BÂTIMENT ‑ URBANISME - 31.01.2023

Pièce exigée à tort pour une autorisation d’urbanisme ?

Le Conseil d’État a rendu en décembre 2022 une importante décision, dans le cas où une commune demande à tort une pièce (complémentaire) pour l’instruction d’un dossier d’autorisation d’urbanisme (permis de construire, etc.). Leçon à tirer ?

Pour les pièces exigibles…

Pièces exigibles. Depuis la loi «Elan» du 23‑11‑2018, un dossier déposé pour une autorisation d’urbanisme (AU) relevant du droit commun (permis de construire ou d’aménager (PC/PA), déclaration préalable (DP)) ne «peut comprendre que les pièces nécessaires à la vérification du respect du droit de l’Union européenne, des règles relatives à l’utilisation des sols et à l’implantation, à la destination, à la nature, à l’architecture, aux dimensions et à l’assainissement des constructions et à l’aménagement de leurs abords ainsi que des dispositions relatives à la salubrité ou à la sécurité publique»(C. urb. art. L 423‑1) .

En cas de pièce manquante. Lorsqu’un dossier ne comprend pas (toutes) les pièces exigibles, une commune (ou l’autorité compétente) dispose d’un délai d’un mois, à compter de la réception ou du dépôt du dossier en mairie, pour réclamer par LRAR, de façon exhaustive , les pièces manquantes (C. urb. art. R 423‑38) . Dans ce cas, afin de faire courir le délai d’instruction, veillez à lui transmettre les pièces sous trois mois, faute de quoi la demande fera l’objet d’une décision «tacite» de rejet ou d’opposition (C. urb. art. R 423‑39) . Une demande de pièce manquante, notifiée après la fin du délai d’un mois, ou qui ne porte pas sur une pièce exigible, n’a pas pour effet de modifier les délais d’instruction d’un dossier (C. urb. art. R 423‑41) .
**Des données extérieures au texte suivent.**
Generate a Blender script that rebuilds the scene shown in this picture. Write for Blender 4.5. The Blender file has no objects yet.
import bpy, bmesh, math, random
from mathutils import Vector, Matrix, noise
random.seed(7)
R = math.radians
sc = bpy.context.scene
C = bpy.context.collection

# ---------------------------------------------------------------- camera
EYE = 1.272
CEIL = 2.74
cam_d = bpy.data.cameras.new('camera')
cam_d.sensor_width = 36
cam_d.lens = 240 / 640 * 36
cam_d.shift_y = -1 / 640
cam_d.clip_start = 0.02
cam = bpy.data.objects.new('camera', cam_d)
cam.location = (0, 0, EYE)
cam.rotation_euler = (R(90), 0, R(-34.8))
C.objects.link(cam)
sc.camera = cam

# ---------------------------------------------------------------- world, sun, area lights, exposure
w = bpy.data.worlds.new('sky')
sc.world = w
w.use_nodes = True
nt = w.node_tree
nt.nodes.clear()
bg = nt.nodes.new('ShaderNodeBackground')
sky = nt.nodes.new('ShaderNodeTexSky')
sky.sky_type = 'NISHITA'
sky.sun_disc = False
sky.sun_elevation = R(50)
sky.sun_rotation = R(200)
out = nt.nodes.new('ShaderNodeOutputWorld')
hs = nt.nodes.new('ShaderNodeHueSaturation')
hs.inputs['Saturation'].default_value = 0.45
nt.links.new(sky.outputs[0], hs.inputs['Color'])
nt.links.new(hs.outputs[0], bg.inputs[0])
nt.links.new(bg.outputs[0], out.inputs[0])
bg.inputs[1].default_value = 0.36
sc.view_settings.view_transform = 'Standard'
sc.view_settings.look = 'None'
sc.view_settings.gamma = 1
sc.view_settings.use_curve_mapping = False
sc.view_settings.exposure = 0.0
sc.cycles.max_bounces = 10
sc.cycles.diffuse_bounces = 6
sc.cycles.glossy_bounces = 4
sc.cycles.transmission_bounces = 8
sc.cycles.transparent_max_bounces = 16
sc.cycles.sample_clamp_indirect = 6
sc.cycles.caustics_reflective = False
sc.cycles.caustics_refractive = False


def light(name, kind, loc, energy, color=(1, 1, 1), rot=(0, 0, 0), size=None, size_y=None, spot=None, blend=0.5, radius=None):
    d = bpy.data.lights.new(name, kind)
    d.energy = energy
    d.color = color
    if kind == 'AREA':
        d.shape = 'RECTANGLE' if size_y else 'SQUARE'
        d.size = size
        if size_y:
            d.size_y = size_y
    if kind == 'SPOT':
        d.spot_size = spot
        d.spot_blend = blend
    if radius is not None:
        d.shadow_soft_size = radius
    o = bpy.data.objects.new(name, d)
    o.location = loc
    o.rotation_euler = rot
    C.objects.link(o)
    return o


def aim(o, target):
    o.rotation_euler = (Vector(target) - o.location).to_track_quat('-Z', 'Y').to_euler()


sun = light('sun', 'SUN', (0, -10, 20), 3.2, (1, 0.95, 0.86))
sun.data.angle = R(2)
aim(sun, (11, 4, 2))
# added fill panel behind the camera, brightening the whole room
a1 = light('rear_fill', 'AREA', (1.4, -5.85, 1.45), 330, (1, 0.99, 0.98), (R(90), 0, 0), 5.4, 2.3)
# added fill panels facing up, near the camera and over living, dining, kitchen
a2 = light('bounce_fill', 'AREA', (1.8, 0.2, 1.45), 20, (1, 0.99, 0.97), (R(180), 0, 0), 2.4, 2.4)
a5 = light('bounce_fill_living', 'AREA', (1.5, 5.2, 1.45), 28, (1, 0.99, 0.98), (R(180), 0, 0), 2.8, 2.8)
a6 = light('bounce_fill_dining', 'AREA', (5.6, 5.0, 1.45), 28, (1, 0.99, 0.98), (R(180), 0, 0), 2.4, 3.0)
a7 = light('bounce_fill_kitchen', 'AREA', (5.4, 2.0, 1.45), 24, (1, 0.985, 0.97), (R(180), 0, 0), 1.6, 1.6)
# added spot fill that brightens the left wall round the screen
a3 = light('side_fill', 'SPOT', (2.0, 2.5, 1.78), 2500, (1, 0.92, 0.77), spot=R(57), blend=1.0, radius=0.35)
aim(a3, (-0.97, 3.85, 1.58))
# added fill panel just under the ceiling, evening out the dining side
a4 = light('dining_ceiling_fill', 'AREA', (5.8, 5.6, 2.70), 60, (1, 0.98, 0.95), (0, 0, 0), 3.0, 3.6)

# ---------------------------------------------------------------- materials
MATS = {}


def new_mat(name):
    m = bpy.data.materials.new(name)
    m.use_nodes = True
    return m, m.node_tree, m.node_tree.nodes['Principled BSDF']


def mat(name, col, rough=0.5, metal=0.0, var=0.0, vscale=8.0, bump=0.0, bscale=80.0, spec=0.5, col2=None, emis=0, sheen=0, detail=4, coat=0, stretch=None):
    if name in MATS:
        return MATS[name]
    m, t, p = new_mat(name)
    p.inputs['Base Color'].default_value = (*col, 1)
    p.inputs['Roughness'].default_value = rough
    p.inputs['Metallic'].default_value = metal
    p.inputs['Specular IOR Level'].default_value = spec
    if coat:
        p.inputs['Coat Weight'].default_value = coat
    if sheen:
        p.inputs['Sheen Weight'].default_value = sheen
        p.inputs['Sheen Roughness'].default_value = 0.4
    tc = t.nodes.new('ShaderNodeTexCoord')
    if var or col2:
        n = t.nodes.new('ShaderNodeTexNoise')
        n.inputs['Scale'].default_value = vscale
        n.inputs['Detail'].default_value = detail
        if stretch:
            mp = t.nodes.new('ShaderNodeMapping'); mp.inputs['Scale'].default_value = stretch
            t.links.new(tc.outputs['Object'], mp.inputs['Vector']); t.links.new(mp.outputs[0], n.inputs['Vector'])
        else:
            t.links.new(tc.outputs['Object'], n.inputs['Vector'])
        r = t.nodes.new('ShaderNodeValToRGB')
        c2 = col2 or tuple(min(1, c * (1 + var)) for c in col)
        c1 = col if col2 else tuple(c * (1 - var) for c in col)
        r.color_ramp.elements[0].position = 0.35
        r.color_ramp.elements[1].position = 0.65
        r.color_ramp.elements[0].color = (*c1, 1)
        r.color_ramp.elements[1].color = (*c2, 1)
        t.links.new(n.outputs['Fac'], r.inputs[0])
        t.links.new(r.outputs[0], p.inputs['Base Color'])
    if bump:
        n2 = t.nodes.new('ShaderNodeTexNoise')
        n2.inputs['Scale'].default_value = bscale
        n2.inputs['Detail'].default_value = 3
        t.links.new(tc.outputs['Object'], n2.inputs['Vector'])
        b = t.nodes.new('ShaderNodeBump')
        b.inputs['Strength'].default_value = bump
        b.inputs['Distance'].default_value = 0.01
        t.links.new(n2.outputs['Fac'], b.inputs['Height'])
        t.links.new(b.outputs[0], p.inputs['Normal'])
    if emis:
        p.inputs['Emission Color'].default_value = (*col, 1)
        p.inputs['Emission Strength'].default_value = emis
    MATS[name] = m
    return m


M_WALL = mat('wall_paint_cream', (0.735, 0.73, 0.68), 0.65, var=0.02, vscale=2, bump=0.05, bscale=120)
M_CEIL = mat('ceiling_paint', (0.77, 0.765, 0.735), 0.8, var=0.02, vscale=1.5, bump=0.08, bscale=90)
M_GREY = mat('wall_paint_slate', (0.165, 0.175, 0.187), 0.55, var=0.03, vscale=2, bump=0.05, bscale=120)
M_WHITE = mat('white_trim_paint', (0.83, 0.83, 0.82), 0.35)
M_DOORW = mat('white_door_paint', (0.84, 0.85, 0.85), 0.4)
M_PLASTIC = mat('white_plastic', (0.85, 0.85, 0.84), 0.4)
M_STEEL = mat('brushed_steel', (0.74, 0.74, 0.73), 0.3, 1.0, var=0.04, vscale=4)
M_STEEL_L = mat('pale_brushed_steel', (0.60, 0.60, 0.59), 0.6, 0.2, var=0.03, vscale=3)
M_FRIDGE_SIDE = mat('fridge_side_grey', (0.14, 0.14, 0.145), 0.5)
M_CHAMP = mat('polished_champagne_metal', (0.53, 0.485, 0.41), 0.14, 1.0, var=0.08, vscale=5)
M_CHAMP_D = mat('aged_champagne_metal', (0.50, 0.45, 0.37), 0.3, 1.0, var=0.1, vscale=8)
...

Conseil. Si un permis (PC/PA) est accordé, ce permis ne peut être annulé en justice, au motif que le dossier ne comportait pas une pièce exigible ou comportait des documents «insuffisants, imprécis» (ou avec des inexactitudes), que «dans le cas où les omissions, inexactitudes ou insuffisances entachant le dossier ont été de nature à fausser l’appréciation (…) sur la conformité du projet à la réglementation»(CE 10‑10‑2022 n° 452955) .

… une décision majeure et positive !

En droit. Par un arrêt de principe rendu le 9‑12‑2022, qui vaut revirement de jurisprudence, le Conseil d’État a posé les règles suivantes. D’une part, à l’issue du délai d’instruction prévu pour un PC/PA ou une DP, « naît une décision de non‑opposition à déclaration préalable ou un permis tacite» . D’autre part, le «délai d’instruction n’est ni interrompu, ni modifié par une demande, illégale, tendant à compléter le dossier par une pièce qui n’est pas exigée» . Enfin, et il s’agit là d’une règle inédite qui lève toute discussion, une «décision de non‑opposition à déclaration préalable ou un permis tacite naît à l’expiration du délai d’instruction, sans qu’une telle demande puisse y faire obstacle»(CE 9‑12‑2022 n° 454521) .

En pratique. Ainsi, si une commune (ou l’autorité compétente) réclame une pièce qui n’est pas exigible pour un PC/PA ou une DP, le délai d’instruction continue à courir, et le pétitionnaire peut, au terme de ce délai, se prévaloir d’une décision de non‑opposition à DP, ou d’un permis tacite. En outre, au vu de l’arrêt du 9‑12‑2022, si le maire (ou l’autorité compétente) décide de refuser le PC/PA ou de s’opposer aux travaux (DP), sa décision doit être qualifiée de «décision de retrait de l’AU tacitement obtenue» (décision de retrait). En faisant simple, cette décision peut être contestée, à bon droit, faute de respect de la procédure contradictoire préalable, prévue en cas de retrait d’une AU, notamment.

Conseil 1. Selon les cas, un pétitionnaire peut avoir intérêt à attendre la fin du délai de trois mois prévu pour un retrait (C. urb. art. L 424‑5) , pour demander un certificat de permis tacite ou de non-opposition (C. urb. art. R 424‑13) .

Conseil 2. Pour la construction d’un immeuble (collectif) avec des logements, un maire peut (continuer à) demander qu’un plan intérieur de l’immeuble soit joint au dossier de PC, à notre avis (C. urb. art. L 423‑1, al. 4 et art. R 431‑34‑1) .

Si une commune demande à tort une pièce qui n’est pas exigible, un pétitionnaire (PC/PA) ou l’auteur d’une déclaration préalable (DP) peut se prévaloir d’un permis tacite ou d’une décision de non‑opposition (DP), à l’issue du délai d’instruction.